Excerpt from the Dayton Daily News
The Wright State University faculty union has accused the administration of unfair labor practices as a proposed strike date nears.
The union has filed a complaint with the State Employment Relations Board accusing administrators of breaking collective bargaining ruled by negotiating in public, telling the news media about their “last, best offer” before telling the union, and failing to give the union requested information that was needed to continue negotiations.
The faculty union and university administration have been at odds over contract negotiations.
The union, a 564-member chapter of the American Association of University Professors, is set to strike at 8 a.m. Jan. 22, the second week of the universities winter class schedule.

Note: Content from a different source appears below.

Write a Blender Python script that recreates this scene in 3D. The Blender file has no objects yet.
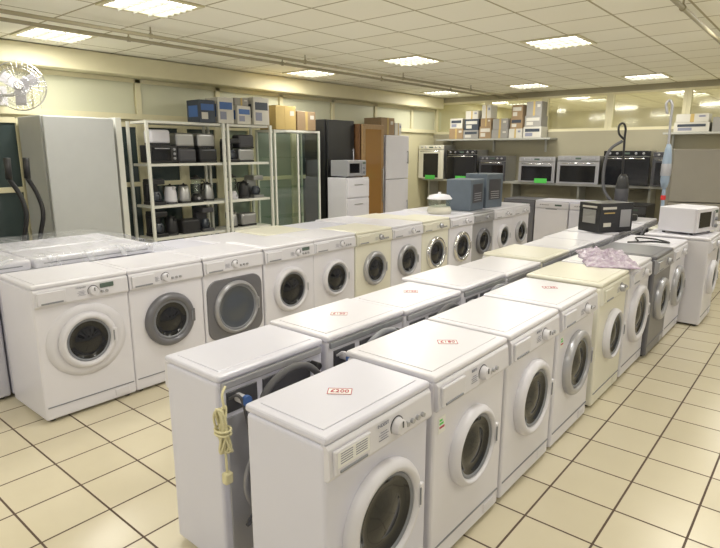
import bpy, bmesh, math, random
from mathutils import Vector, Matrix
from mathutils import noise as mn
random.seed(7)
R90=math.pi/2
col=bpy.context.scene.collection
sc=bpy.context.scene
sc.view_settings.view_transform='Standard'

# ---------------------------------------------------------------- materials
M={}
def mat(name,c,rough=.5,metal=0,noise=0,nscale=8,bump=0,emit=None,es=0,coat=0,c2=None):
    m=bpy.data.materials.new(name); m.use_nodes=True
    nt=m.node_tree; b=nt.nodes['Principled BSDF']
    b.inputs['Base Color'].default_value=(*c,1); b.inputs['Roughness'].default_value=rough
    b.inputs['Metallic'].default_value=metal
    b.inputs['Coat Weight'].default_value=coat
    if emit: b.inputs['Emission Color'].default_value=(*emit,1); b.inputs['Emission Strength'].default_value=es
    if noise or bump:
        tc=nt.nodes.new('ShaderNodeTexCoord'); n=nt.nodes.new('ShaderNodeTexNoise')
        n.inputs['Scale'].default_value=nscale; n.inputs['Detail'].default_value=3
        nt.links.new(tc.outputs['Object'],n.inputs['Vector'])
        if noise:
            mx=nt.nodes.new('ShaderNodeMix'); mx.data_type='RGBA'
            mx.inputs[6].default_value=(*[v*(1-noise) for v in c],1); mx.inputs[7].default_value=(*(c2 or [min(1,v*(1+noise)) for v in c]),1)
            nt.links.new(n.outputs['Fac'],mx.inputs[0]); nt.links.new(mx.outputs[2],b.inputs['Base Color'])
        if bump:
            bp=nt.nodes.new('ShaderNodeBump'); bp.inputs['Strength'].default_value=bump; bp.inputs['Distance'].default_value=.02
            nt.links.new(n.outputs['Fac'],bp.inputs['Height']); nt.links.new(bp.outputs['Normal'],b.inputs['Normal'])
    M[name]=m; return m

mat('white_enamel',(.71,.70,.76),.28,noise=.03,nscale=3)
mat('ivory_enamel',(.73,.71,.61),.3,noise=.03,nscale=3)
mat('cool_enamel',(.66,.66,.76),.28,noise=.03,nscale=3)
mat('white_plastic',(.67,.66,.71),.38)
mat('ivory_plastic',(.68,.66,.57),.4)
mat('silver_paint',(.17,.17,.19),.33,.3)
mat('light_silver',(.42,.42,.45),.3,.4)
mat('galvanised',(.33,.34,.36),.4,.5,noise=.2,nscale=25)
mat('grey_plastic',(.22,.23,.26),.4)
mat('dark_grey',(.06,.06,.07),.4)
mat('black_plastic',(.02,.02,.022),.35)
mat('black_gloss',(.012,.012,.014),.08)
mat('door_glass',(.010,.011,.014),.07)
mat('smoke_glass',(.07,.08,.10),.1)
mat('amber_glass',(.30,.16,.05),.1)
mat('chrome',(.7,.7,.72),.15,1)
mat('steel',(.45,.45,.45),.3,.8)
mat('rubber',(.10,.10,.11),.6)
mat('beige_cord',(.66,.61,.38),.5)
mat('blue_plastic',(.05,.12,.35),.4)
mat('pale_blue',(.26,.33,.42),.35)
mat('red_plastic',(.55,.03,.03),.4)
mat('card_brown',(.30,.21,.12),.8,noise=.15)
mat('card_yellow',(.48,.35,.13),.8,noise=.1)
mat('card_white',(.55,.53,.47),.7,noise=.08)
mat('card_grey',(.28,.27,.25),.7,noise=.1)
mat('card_blue',(.05,.12,.32),.6)
mat('card_dark',(.04,.05,.07),.6)
mat('paper',(.8,.8,.78),.7)
mat('paper_green',(.10,.62,.10),.6)
mat('ink_red',(.45,.04,.09),.6)
mat('ink_black',(.03,.03,.03),.6)
mat('ink_grey',(.22,.23,.30),.6)
mat('cream_wall',(.60,.56,.37),.6,noise=.06,nscale=2)
mat('far_wall',(.78,.75,.62),.6,noise=.04,nscale=2)
mat('pale_panel',(.62,.62,.46),.35,noise=.05,nscale=2)
mat('cream_trim',(.74,.69,.47),.5,noise=.04)
mat('lower_wall',(.38,.35,.25),.6,noise=.06,nscale=2)
mat('aluminium',(.60,.59,.50),.4,.2)
mat('shelf_paint',(.72,.72,.66),.45)
mat('shelf_grey',(.42,.42,.38),.45)
mat('wood_dark',(.16,.08,.035),.45,noise=.3,nscale=20)
mat('wood_mid',(.32,.20,.09),.45,noise=.3,nscale=20)
mat('cabinet_grey',(.50,.51,.50),.5,noise=.04)
mat('beige_grey',(.30,.28,.24),.45,.1,noise=.04)
mat('slate_blue',(.13,.16,.20),.45,.2,noise=.1)
mat('lamp_face',(1,1,1),.5,emit=(1,.99,.95),es=4)
mat('display_lcd',(.10,.14,.12),.2)
mat('bundle_plastic',(.26,.08,.32),.16,noise=.4,nscale=20,bump=.9,c2=(.85,.80,.88))
mat('window_dark',(.05,.07,.07),.08)
mat('window_pale',(.26,.31,.26),.12)
mat('pipe_paint',(.40,.36,.24),.5)

def glassmat(name,tint,fac):
    m=bpy.data.materials.new(name); m.use_nodes=True; nt=m.node_tree
    for n in list(nt.nodes): nt.nodes.remove(n)
    o=nt.nodes.new('ShaderNodeOutputMaterial'); t=nt.nodes.new('ShaderNodeBsdfTransparent'); g=nt.nodes.new('ShaderNodeBsdfGlossy')
    mx=nt.nodes.new('ShaderNodeMixShader'); t.inputs[0].default_value=(*tint,1); g.inputs['Roughness'].default_value=.08
    mx.inputs[0].default_value=fac; nt.links.new(t.outputs[0],mx.inputs[1]); nt.links.new(g.outputs[0],mx.inputs[2]); nt.links.new(mx.outputs[0],o.inputs[0])
    M[name]=m; return m
glassmat('clear_glass',(.88,.94,.90),.12)
glassmat('transom_glass',(.90,.91,.84),.12)
def wrapmat():
    m=bpy.data.materials.new('clear_wrap'); m.use_nodes=True; nt=m.node_tree
    for n in list(nt.nodes): nt.nodes.remove(n)
    o=nt.nodes.new('ShaderNodeOutputMaterial'); t=nt.nodes.new('ShaderNodeBsdfTransparent'); p=nt.nodes.new('ShaderNodeBsdfPrincipled')
    p.inputs['Base Color'].default_value=(.62,.64,.68,1); p.inputs['Roughness'].default_value=.15
    n=nt.nodes.new('ShaderNodeTexNoise'); n.inputs['Scale'].default_value=1.6; n.inputs['Distortion'].default_value=2.4; n.inputs['Detail'].default_value=2
    tc=nt.nodes.new('ShaderNodeTexCoord'); mp=nt.nodes.new('ShaderNodeMapping'); mp.inputs['Scale'].default_value=(1,2.4,1)
    nt.links.new(tc.outputs['Object'],mp.inputs[0]); nt.links.new(mp.outputs[0],n.inputs['Vector'])
    bp=nt.nodes.new('ShaderNodeBump'); bp.inputs['Strength'].default_value=.55; bp.inputs['Distance'].default_value=.06
    nt.links.new(n.outputs['Fac'],bp.inputs['Height']); nt.links.new(bp.outputs[0],p.inputs['Normal'])
    mr=nt.nodes.new('ShaderNodeMapRange'); mr.inputs[1].default_value=.45; mr.inputs[2].default_value=.7; mr.inputs[3].default_value=.14; mr.inputs[4].default_value=.5
    nt.links.new(n.outputs['Fac'],mr.inputs[0])
    mx=nt.nodes.new('ShaderNodeMixShader'); nt.links.new(mr.outputs[0],mx.inputs[0]); nt.links.new(t.outputs[0],mx.inputs[1]); nt.links.new(p.outputs[0],mx.inputs[2]); nt.links.new(mx.outputs[0],o.inputs[0])
    M['clear_wrap']=m
wrapmat()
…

The board of trustees on Jan. 4 issued a “last, best offer,” which means that was the final offer they plan to give. It would move faculty union members into a “uniform” health care plan, maintains current rules of retrenchment, includes no pay raises and would allow faculty to be furloughed as part of “cost savings days.”
The board’s vote took the union by surprise since the two sides haven’t negotiated since early November, a union representative previously said.
The complaint states that prior to the “last, best offer” union leaders had sought more information from the administration related to areas that the union could be willing to make financial concessions, which “indicated clear intent of the (union) AAUP-WSU to negotiate.”
The complaint states a lawyer for the university said Dec. 7 that he would get more information as requested but never responded or answered follow up emails.
Then about a month later, the union states its members learned through the media instead of from the administration that trustees had given a final offer.